Date: Wednesday, February 15, 2012
Author: Advisor.ca

CI Financial has struck a deal to acquire a “significant minority interest” in Lawrence Park Capital Partners Ltd., an alternative asset manager focused on fixed-income and credit strategies.  

CI’s ownership stake in LP Capital Partners is subject to receipt of securities regulatory approval.

“In Lawrence Park, we have identified an exceptional opportunity for growth and a firm that can benefit from CI’s support,” said Stephen A. MacPhail, CI president and CEO. “CI is always seeking to partner with superior portfolio managers across our business, and alternative investing, with its specialized and distinct strategies, is becoming increasingly attractive.”

The firm was founded by David Fry, its CEO, and Andrew Torres, its chief investment officer. The investment team includes Peter Metcalfe and John Young.

“We are pleased to partner with one of Canada’s largest and most successful asset managers, with a prominent and trusted brand and industry-leading expertise in portfolio management, administration and client service,” said David Fry, CEO of Lawrence Park. “This partnership will accelerate our growth plans and vastly expand the expertise and service backing our firm and the fund.”

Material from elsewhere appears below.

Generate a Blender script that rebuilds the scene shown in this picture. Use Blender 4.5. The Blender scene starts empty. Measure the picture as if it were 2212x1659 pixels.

Lawrence Park is launching its inaugural fund, Lawrence Park Credit Strategies Fund, in March.  CI will provide administrative services to the fund and assist LP Capital Partners in developing and executing a growth strategy. CI has also made an investment in the fund.

“CI’s participation in the Credit Strategies Fund helps us achieve scale and size significantly ahead of our original goals,” said Fry. “CI’s distribution network will complement our efforts to bring the Fund to the attention of Canadian HNW and institutional investors.”

The Lawrence Park Credit Strategies Fund focuses on low volatility returns and capital preservation. The firm describes its process as “utilizing sound risk management, disciplined trading parameters and unique insight into the interconnections between global credit markets.”

The fund’s managers will take long and short positions within the major global credit markets to create a portfolio with mean reversion potential. Derivative strategies may be employed to hedge downside risk.

“We designed the fund around trade strategies used profitably by banks and hedge funds globally for well over a decade,” said Torres. “Our approach of hedging market directional movements from a portfolio of fixed-income investments is designed to deliver superior risk-adjusted returns to our investors.”

Lawrence Park Credit Strategies Fund is available to accredited investors only.